No regrets for the Constituent Assembly dissolved
or Martial Laws imposed. No regrets for going back
on promises of taking off uniform or conducting
bogus referendums. No regrets for freezing of foreign
currency accounts or storming the Supreme Court.
No regrets for writing off billions for cronies
or buying Surrey Palace. No regrets for bounty hunting
for US or capitulating with one phone call. No regrets
for hundreds missing or for extra-judicial killings.
No regrets for selling nuclear secrets or exploding
N-bombs. No regrets for very selective accountability
or jumbo sized Cabinets.
Here are a few more. No regrets for plots allotted
to cronies or going for Umras on tax payers' money.
No regrets for baton charging women or roughing
up journalists. No regrets for comments that women
get raped for money and immigration or for launching
books at official expenses. No regrets for selling
the Steel Mill for a pittance or taking loans for
useless projects. No regrets for buying bullet-proof
Mercedes or AWACS while people go hungry. No regrets
for buying a Rs 5 billion machine for Pakistan
Security Printing Press without a tender or useless
rail engines worth Rs. 5 billion and then
exonerating uniformed buyers. No regrets that we
are among the top corrupt countries or we have imported
PMs.
The list is ominously long and woeful. Alarmingly
there is a palpable sense of smugness, conceit and
complacency in the perpetrators of these injustices
and misdemeanours and this is a dangerous sign for
prognosis of the state's health and well being.
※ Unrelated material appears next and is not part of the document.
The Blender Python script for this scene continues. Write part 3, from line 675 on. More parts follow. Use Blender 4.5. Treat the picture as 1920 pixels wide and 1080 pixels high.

Certainly it is not for nothing that collective
human wisdom accepts, in principle, the adage that
"if one accepts ones mistake half the battle
is won", but here in the Land of Pure it is
a cardinal sin to accept mistakes. The only advice
heard in corridors of power is one which furthers
their goal of perpetuating their rule in or out
of uniform.
The country has been systematically looted and misgoverned
for eons now. The people have to fight for and regain
their sovereign right for an equitable governance
instead of this unjust 'no regrets' system. To achieve
that goal it is essential that every injustice be
opposed tooth and nail so that all the avenues of
unjust rule are forever closed.
Let the rulers be acquainted with the fact that
the people too will have 'no regrets' when they
will be free from the mis-governance that they are
made to suffer in the name of the 'writ of the State',
'national interest' and 'Pakistan first'.